• _What to work on_:
Return the listing below unchanged, minus its pictures.

##########

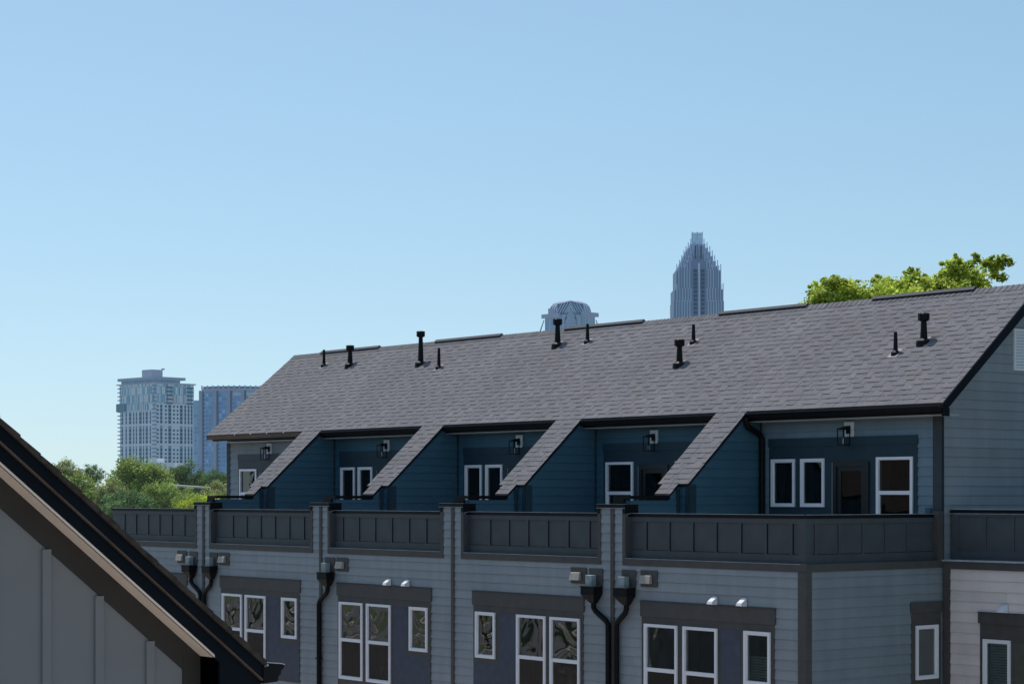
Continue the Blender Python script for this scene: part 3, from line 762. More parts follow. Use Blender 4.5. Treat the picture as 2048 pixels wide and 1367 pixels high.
# ------------------------------------------------------------------ near grey house whose gable fills the lower left corner
def near_house():
    XW, XF = 12.0, 12.21; SL = .829
    org = (XW, -22, GZ); t = empty('grey_house', W(XW, -22, GZ), RZ)
    tag(t, 'near grey board and batten house whose dark raking eaves cross the lower left corner', 'house')
    X0 = -26.0; YR = -25.6
    ztop = lambda y: -.827 - SL * (y + 19.6)        # shingle top at the rake
    zsof = lambda y: -1.119 - SL * (y + 19.6)        # soffit plane
    yb = 2 * YR + 19.19                              # far eave
    w = MB(); yc = -19.572
    w.prism_x([(2 * YR - yc, GZ), (yc, GZ), (yc, zsof(yc)), (YR, zsof(YR)), (2 * YR - yc, zsof(yc))], X0, XW)
    wo = w.build('wall', M['batten_wall'], t, org)
    b = MB(); y = -19.975 ; k = 0
    while y > -31:
        zz = zsof(y) if y > YR else zsof(2 * YR - y)
        b.box(XW, XW + .020, y - .032, y + .032, GZ, zz - .21 + (0 if y > YR else 0))
        y -= .3945
    b.build('batten', M['batten_wall'], wo, org)
    f = MB()
    fb = .205
    f.hexa([(XW, yc, zsof(yc) - fb), (XW + .010, yc, zsof(yc) - fb), (XW + .010, YR, zsof(YR) - fb), (XW, YR, zsof(YR) - fb),
            (XW, yc, zsof(yc)), (XW + .010, yc, zsof(yc)), (XW + .010, YR, zsof(YR)), (XW, YR, zsof(YR))])
    f.hexa([(XW, 2*YR-yc, zsof(yc) - fb), (XW + .010, 2*YR-yc, zsof(yc) - fb), (XW + .010, YR, zsof(YR) - fb), (XW, YR, zsof(YR) - fb),
            (XW, 2*YR-yc, zsof(yc)), (XW + .010, 2*YR-yc, zsof(yc)), (XW + .010, YR, zsof(YR)), (XW, YR, zsof(YR))])
    f.box(XW, XW + .012, yc - .14, yc, GZ, zsof(yc) - .0)
    f.build('frieze_board', M['frieze'], wo, org)
    # soffit: tan underside of the overhang, runs parallel to the roof and stops level above the eave
    s = MB()
    for a, bb in ((yc - .0, YR), (2 * YR - yc, YR)):
        zz = lambda y: zsof(y) if y >= YR else zsof(2 * YR - y)
        s.hexa([(XW + .002, a, zz(a)), (XF, a, zz(a)), (XF, bb, zz(bb)), (XW + .002, bb, zz(bb)), (XW + .002, a, zz(a) + .02), (XF, a, zz(a) + .02), (XF, bb, zz(bb) + .02), (XW + .002, bb, zz(bb) + .02)])
    s.build('rake_soffit', M['tan'], t, org)
    # raking fascia in two layers, with the boxed eave end
    ye = -19.19
    def slab(mb, X, th, o0, o1, mi=0, ya=ye):
        mb.hexa([(X, ya, ztop(ya) - o1), (X + th, ya, ztop(ya) - o1), (X + th, YR, ztop(YR) - o1), (X, YR, ztop(YR) - o1),
                 (X, ya, ztop(ya) - o0), (X + th, ya, ztop(ya) - o0), (X + th, YR, ztop(YR) - o0), (X, YR, ztop(YR) - o0)], mi)
        y2 = 2 * YR - ya
        mb.hexa([(X, y2, ztop(ya) - o1), (X + th, y2, ztop(ya) - o1), (X + th, YR, ztop(YR) - o1), (X, YR, ztop(YR) - o1),
                 (X, y2, ztop(ya) - o0), (X + th, y2, ztop(ya) - o0), (X + th, YR, ztop(YR) - o0), (X, YR, ztop(YR) - o0)], mi)
    a = MB(); slab(a, XF, .022, .045, .145); slab(a, XF - .022, .020, .16, .292)
    a.prism_x([(ye, -2.2), (ye, ztop(ye) - .16), (-19.60, zsof(-19.60) + .002), (-19.53, zsof(-19.53) - .04), (-19.53, -2.2)][::-1] if False else
              [(-19.53, -2.2), (ye, -2.2), (ye, ztop(ye) - .161), (-19.53, ztop(-19.53) - .161)], XF - .024, XF - .003)
    a.build('rake_fascia', M['navy_rake'], t, org)
    a = MB(); slab(a, XF - .012, .040, .146, .160)
    a.build('rake_drip', M['rakebrown'], t, org)
    # eave underside and fascia along the street side
    e = MB(); e.box(X0, XF - .025, ye - .03, ye, -1.46, ztop(ye) - .03); e.box(X0, XF - .2, yc, ye - .03, -1.62, -1.60)
    e.build('eave_fascia', M['navy_rake'], t, org)
    # roof
    r = MB()
    rr = XF + .045
    n = 44
    for k in range(n):
        y0 = ye + .02 - (ye + .02 - YR) * k / n; y1 = ye + .02 - (ye + .02 - YR) * (k + 1) / n
        z0, z1 = ztop(y0), ztop(y1)
        r.hexa([(X0, y0, z0 - .042), (rr + .004 * (k % 3), y0, z0 - .042), (rr + .004 * (k % 3), y1, z1 - .042), (X0, y1, z1 - .042),
                (X0, y0, z0 + .006), (rr + .004 * (k % 3), y0, z0 + .006), (rr + .004 * (k % 3), y1, z1 - .006), (X0, y1, z1 - .006)])
        Y0, Y1 = 2 * YR - y0, 2 * YR - y1
        r.hexa([(X0, Y0, z0 - .042), (rr, Y0, z0 - .042), (rr, Y1, z1 - .042), (X0, Y1, z1 - .042), (X0, Y0, z0 + .006), (rr, Y0, z0 + .006), (rr, Y1, z1 - .006), (X0, Y1, z1 - .006)])
    ro = r.build('roof', M['shingle_edge'], t, org)
    # K-style gutter, end cap towards us
    prof = [(ye + .002, -1.345), (ye + .125, -1.338), (ye + .130, -1.300), (ye + .150, -1.285), (ye + .152, -1.262), (ye + .178, -1.238), (ye + .180, -1.222), (ye + .160, -1.214), (ye + .002, -1.196)]
    g = MB()
    outer = prof
    for x in (XF + .030, X0):   # end caps
        g.prism_x(outer, x - .004, x)
    for k in range(len(prof) - 2):
        (a0, b0), (a1, b1) = prof[k], prof[k + 1]
        g.quad([(X0, a0, b0), (XF + .03, a0, b0), (XF + .03, a1, b1), (X0, a1, b1)])
    g.quad([(X0, ye + .002, -1.345), (XF + .03, ye + .002, -1.345), (XF + .03, ye + .002, -1.196), (X0, ye + .002, -1.196)])
    go = g.build('gutter', M['metal'], ro, org)
    g = MB()
    for (a0, b0), (a1, b1) in zip(prof[-3:-1], prof[-2:]): g.hexa([(XF+.026,a0,b0),(XF+.036,a0,b0),(XF+.036,a1,b1),(XF+.026,a1,b1),(XF+.026,a0,b0+.006),(XF+.036,a0,b0+.006),(XF+.036,a1,b1+.006),(XF+.026,a1,b1+.006)])
    g.hexa([(XF+.032,ye+.01,-1.225),(XF+.038,ye+.01,-1.225),(XF+.038,ye+.04,-1.222),(XF+.032,ye+.04,-1.222),(XF+.032,ye+.01,-1.208),(XF+.038,ye+.01,-1.208),(XF+.038,ye+.04,-1.208),(XF+.032,ye+.04,-1.208)])
    g.build('gutter_rim', M['metal_hi'], go, org)
near_house()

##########

• _Answer to the problem_:
Continue the Blender Python script for this scene: part 3, from line 762. More parts follow. Use Blender 4.5. Treat the picture as 2048 pixels wide and 1367 pixels high.
# ------------------------------------------------------------------ near grey house whose gable fills the lower left corner
def near_house():
    XW, XF = 12.0, 12.21; SL = .829
    org = (XW, -22, GZ); t = empty('grey_house', W(XW, -22, GZ), RZ)
    tag(t, 'near grey board and batten house whose dark raking eaves cross the lower left corner', 'house')
    X0 = -26.0; YR = -25.6
    ztop = lambda y: -.827 - SL * (y + 19.6)        # shingle top at the rake
    zsof = lambda y: -1.119 - SL * (y + 19.6)        # soffit plane
    yb = 2 * YR + 19.19                              # far eave
    w = MB(); yc = -19.572
    w.prism_x([(2 * YR - yc, GZ), (yc, GZ), (yc, zsof(yc)), (YR, zsof(YR)), (2 * YR - yc, zsof(yc))], X0, XW)
    wo = w.build('wall', M['batten_wall'], t, org)
    b = MB(); y = -19.975 ; k = 0
    while y > -31:
        zz = zsof(y) if y > YR else zsof(2 * YR - y)
        b.box(XW, XW + .020, y - .032, y + .032, GZ, zz - .21 + (0 if y > YR else 0))
        y -= .3945
    b.build('batten', M['batten_wall'], wo, org)
    f = MB()
    fb = .205
    f.hexa([(XW, yc, zsof(yc) - fb), (XW + .010, yc, zsof(yc) - fb), (XW + .010, YR, zsof(YR) - fb), (XW, YR, zsof(YR) - fb),
            (XW, yc, zsof(yc)), (XW + .010, yc, zsof(yc)), (XW + .010, YR, zsof(YR)), (XW, YR, zsof(YR))])
    f.hexa([(XW, 2*YR-yc, zsof(yc) - fb), (XW + .010, 2*YR-yc, zsof(yc) - fb), (XW + .010, YR, zsof(YR) - fb), (XW, YR, zsof(YR) - fb),
            (XW, 2*YR-yc, zsof(yc)), (XW + .010, 2*YR-yc, zsof(yc)), (XW + .010, YR, zsof(YR)), (XW, YR, zsof(YR))])
    f.box(XW, XW + .012, yc - .14, yc, GZ, zsof(yc) - .0)
    f.build('frieze_board', M['frieze'], wo, org)
    # soffit: tan underside of the overhang, runs parallel to the roof and stops level above the eave
    s = MB()
    for a, bb in ((yc - .0, YR), (2 * YR - yc, YR)):
        zz = lambda y: zsof(y) if y >= YR else zsof(2 * YR - y)
        s.hexa([(XW + .002, a, zz(a)), (XF, a, zz(a)), (XF, bb, zz(bb)), (XW + .002, bb, zz(bb)), (XW + .002, a, zz(a) + .02), (XF, a, zz(a) + .02), (XF, bb, zz(bb) + .02), (XW + .002, bb, zz(bb) + .02)])
    s.build('rake_soffit', M['tan'], t, org)
    # raking fascia in two layers, with the boxed eave end
    ye = -19.19
    def slab(mb, X, th, o0, o1, mi=0, ya=ye):
        mb.hexa([(X, ya, ztop(ya) - o1), (X + th, ya, ztop(ya) - o1), (X + th, YR, ztop(YR) - o1), (X, YR, ztop(YR) - o1),
                 (X, ya, ztop(ya) - o0), (X + th, ya, ztop(ya) - o0), (X + th, YR, ztop(YR) - o0), (X, YR, ztop(YR) - o0)], mi)
        y2 = 2 * YR - ya
        mb.hexa([(X, y2, ztop(ya) - o1), (X + th, y2, ztop(ya) - o1), (X + th, YR, ztop(YR) - o1), (X, YR, ztop(YR) - o1),
                 (X, y2, ztop(ya) - o0), (X + th, y2, ztop(ya) - o0), (X + th, YR, ztop(YR) - o0), (X, YR, ztop(YR) - o0)], mi)
    a = MB(); slab(a, XF, .022, .045, .145); slab(a, XF - .022, .020, .16, .292)
    a.prism_x([(ye, -2.2), (ye, ztop(ye) - .16), (-19.60, zsof(-19.60) + .002), (-19.53, zsof(-19.53) - .04), (-19.53, -2.2)][::-1] if False else
              [(-19.53, -2.2), (ye, -2.2), (ye, ztop(ye) - .161), (-19.53, ztop(-19.53) - .161)], XF - .024, XF - .003)
    a.build('rake_fascia', M['navy_rake'], t, org)
    a = MB(); slab(a, XF - .012, .040, .146, .160)
    a.build('rake_drip', M['rakebrown'], t, org)
    # eave underside and fascia along the street side
    e = MB(); e.box(X0, XF - .025, ye - .03, ye, -1.46, ztop(ye) - .03); e.box(X0, XF - .2, yc, ye - .03, -1.62, -1.60)
    e.build('eave_fascia', M['navy_rake'], t, org)
    # roof
    r = MB()
    rr = XF + .045
    n = 44
    for k in range(n):
        y0 = ye + .02 - (ye + .02 - YR) * k / n; y1 = ye + .02 - (ye + .02 - YR) * (k + 1) / n
        z0, z1 = ztop(y0), ztop(y1)
        r.hexa([(X0, y0, z0 - .042), (rr + .004 * (k % 3), y0, z0 - .042), (rr + .004 * (k % 3), y1, z1 - .042), (X0, y1, z1 - .042),
                (X0, y0, z0 + .006), (rr + .004 * (k % 3), y0, z0 + .006), (rr + .004 * (k % 3), y1, z1 - .006), (X0, y1, z1 - .006)])
        Y0, Y1 = 2 * YR - y0, 2 * YR - y1
        r.hexa([(X0, Y0, z0 - .042), (rr, Y0, z0 - .042), (rr, Y1, z1 - .042), (X0, Y1, z1 - .042), (X0, Y0, z0 + .006), (rr, Y0, z0 + .006), (rr, Y1, z1 - .006), (X0, Y1, z1 - .006)])
    ro = r.build('roof', M['shingle_edge'], t, org)
    # K-style gutter, end cap towards us
    prof = [(ye + .002, -1.345), (ye + .125, -1.338), (ye + .130, -1.300), (ye + .150, -1.285), (ye + .152, -1.262), (ye + .178, -1.238), (ye + .180, -1.222), (ye + .160, -1.214), (ye + .002, -1.196)]
    g = MB()
    outer = prof
    for x in (XF + .030, X0):   # end caps
        g.prism_x(outer, x - .004, x)
    for k in range(len(prof) - 2):
        (a0, b0), (a1, b1) = prof[k], prof[k + 1]
        g.quad([(X0, a0, b0), (XF + .03, a0, b0), (XF + .03, a1, b1), (X0, a1, b1)])
    g.quad([(X0, ye + .002, -1.345), (XF + .03, ye + .002, -1.345), (XF + .03, ye + .002, -1.196), (X0, ye + .002, -1.196)])
    go = g.build('gutter', M['metal'], ro, org)
    g = MB()
    for (a0, b0), (a1, b1) in zip(prof[-3:-1], prof[-2:]): g.hexa([(XF+.026,a0,b0),(XF+.036,a0,b0),(XF+.036,a1,b1),(XF+.026,a1,b1),(XF+.026,a0,b0+.006),(XF+.036,a0,b0+.006),(XF+.036,a1,b1+.006),(XF+.026,a1,b1+.006)])
    g.hexa([(XF+.032,ye+.01,-1.225),(XF+.038,ye+.01,-1.225),(XF+.038,ye+.04,-1.222),(XF+.032,ye+.04,-1.222),(XF+.032,ye+.01,-1.208),(XF+.038,ye+.01,-1.208),(XF+.038,ye+.04,-1.208),(XF+.032,ye+.04,-1.208)])
    g.build('gutter_rim', M['metal_hi'], go, org)
near_house()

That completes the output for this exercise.